Country named as the world’s fifth top developing country for retail investment
The UAE has been named as the world’s fifth top developing country for retail investment in a global ranking that placed India as the number one.

The newest edition of A.T. Kearney’s Global Retail Development Index named China the second top country for retail investment.

India’s strong GDP growth and growing middle class coupled with a more favorable regulatory environment over the past few years have played significant roles in attaining this ranking, A.T. Kearney said.

The 2017 GRDI, titled “The Age of Focus,” ranked Malaysia and Turkey in the third and fifth positions.

The UAE has improved its ranking this year from seventh position in 2016.
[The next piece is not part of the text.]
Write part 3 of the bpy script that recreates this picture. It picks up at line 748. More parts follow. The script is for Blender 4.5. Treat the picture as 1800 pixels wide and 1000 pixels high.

A recent CBRE research revealed that Dubai and Doha had emerged as the top five retail hot spots after attracting more than 100 new retailers between them – emphasising the increasing appeal of doing business in the Middle East.

Another CBRE report found that Dubai and Doha ranked among the top four retail markets globally for new entrants last year. The study found that Dubai welcomed 59 new brands last year, with just under a third in the specialist category including athletic-leisure companies Under Armour, Jordan, New Balance and GapFit.

“Dubai continues to remain the clear destination of choice for the majority of the brands looking to enter the region, frequently using the emirate as a stepping stone to wider regional expansion programmes,” said CBRE Middle East managing director Nick Maclean.

Dubai’s retail sector is expected to see an additional 900,000 square metres of space getting delivered over the next couple of years, either through new shopping centres or expansions to already existing ones, according to a new industry update issued by the consultancy Knight Frank.

The A.T. Kearney report said that despite its slower overall economic growth, the market’s size and the continued evolution of retail still make China one of the most attractive markets for retail investment.

The annual study, now in its 16th edition, finds global retailers facing high uncertainty amid a changing geopolitical environment and increasing nationalist sentiments expressed by Brexit and America First.

Faced with intensifying competition from local and regional retailers that have grown increasingly more sophisticated, and advancements in retail technology and e-commerce, retailers are being forced to pause and rethink their strategies. As a result, the past year has seen fewer retailers entering new markets or expanding within existing markets, as well as many retailers examining their footprints and logistics network to reduce store counts or exit markets altogether.

“The 2017 GRDI is all about the geopolitical scene and how it affects business,” said Hana Ben-Shabat, an A.T. Kearney partner and a co-author of the study. “Retailers are thinking twice about expansion into places where there is uncertainty about future government actions or high political risk.”

The GRDI ranks the top 30 developing countries for retail investment worldwide. The Index analyses 25 macroeconomic and retail-specific variables to help retailers devise successful global strategies to identify emerging market investment opportunities. The study is unique in that it not only identifies the markets that are most attractive today, but also those that offer future potential.

This year’s study includes a special section about the rise of mobile shopping and its impact on global retail expansion. In many developing markets, mobile retail is the primary form of online shopping.

“Mobile shopping is challenging the ways retailers think about global expansion, as well as about their role in the value chain,” said Mike Moriarty, an A.T. Kearney partner and co-author of the study. “We are expecting more retailers to use mobile as part of their future expansions plans.”

On India, US-headquartered consultancy said the country’s retail sector has been growing at an annual rate of 20 per cent. Total sales surpassed the $1 trillion mark last year and the sector is expected to double in size by 2020. “Retail is an integral part of Prime Minister Narendra Modi’s development initiatives, Skill India and Make in India, because of its job creation opportunity. Relaxed rules for foreign direct investment (FDI) in key sectors have improved the ease of doing business in India,” it said.

“In the past year, the Indian government has allowed 100 per cent foreign ownership in B2B e-commerce businesses and for retailers that sell food products manufactured in India. Government efforts to boost cashless payments (witnessed in the recent nationwide demonetisation exercise) and reform indirect taxation with a nationwide goods and services tax (GST) are also expected to accelerate adoption of modern retail,” it added.